I would have timed out at 14:03.

The last lap was a stormer, I thouroughly enjoyed it and the bike didn’t miss a beat. I was still very aware of the nav tower which, by now, was more like an aluminium and fibreglass flag than anything useful. I stopped on one of the last sections as I could see there was only a few cm of alloy still intact on each side and decided to bodge what I could to stabilise it at least. If it’s not flapping from side to side, then maybe what little plate is left might support it till I get back. I got out the gaffa tape and did what I could, but there’s precious little to actually tape to on the bike. Chris Moss who was parked next to me in the paddock, and who’d been aware of all my trials and tribulations over the weekend, stopped to check all was well and I explain quickly what I’m doing.
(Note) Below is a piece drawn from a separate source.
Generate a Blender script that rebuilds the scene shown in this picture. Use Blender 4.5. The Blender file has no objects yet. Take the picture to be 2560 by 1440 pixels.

I was painfully aware that, although this is the last stretch, I was very close to timing out, and although I’d been making progress I wanted to waste as little time as possible and just get back. Chris offered to follow me back to ensure I get back okay, and I set off, negotiating the last short technical single-track section before hitting the fire-roads again.

Only seconds after reaching the fire-road the nav tower dropped noticeably and I realised that it’s finally parted company from the bike. I couldn’t give up!  I knew I only had about 5 miles to go and I REALLY wanted this finish, so I did all I could do. I grabbed the roadbook holder with my left hand and got on the gas with my right. All the time, I was just thinking, “get back! get back, just finish”, and even riding one handed, I had slower riders waving me to overtake them, god only knows what they must have thought.

I reached the tarmac and knew I had only a mile or so to go, and as the paddock and camping field came into sight, I knew I’d made it. I’m not the most emotional type, but even I was punching the air : I’d made it back.IMG_2723

I got some odd looks riding back to the truck holding up the fairing of the bike, and it certainly looked very sorry for itself with it on the cock like that, but I’m proud to have got back and completed the rally after all that.

But, had my quick gaffa-taping of the fairing cost me more time? Had I ridden quick enough to regain some time?

Somehow, I made up 20 minutes on that last lap, and I got in well within time. An excellent result considering everything.

In the minutes after returning, I had a good look at the nav-tower and have identified a couple of flaws in how it was assembled, but more on that later.

Next stop, the Centennial rally in August. I’d better get my mechanics finger out!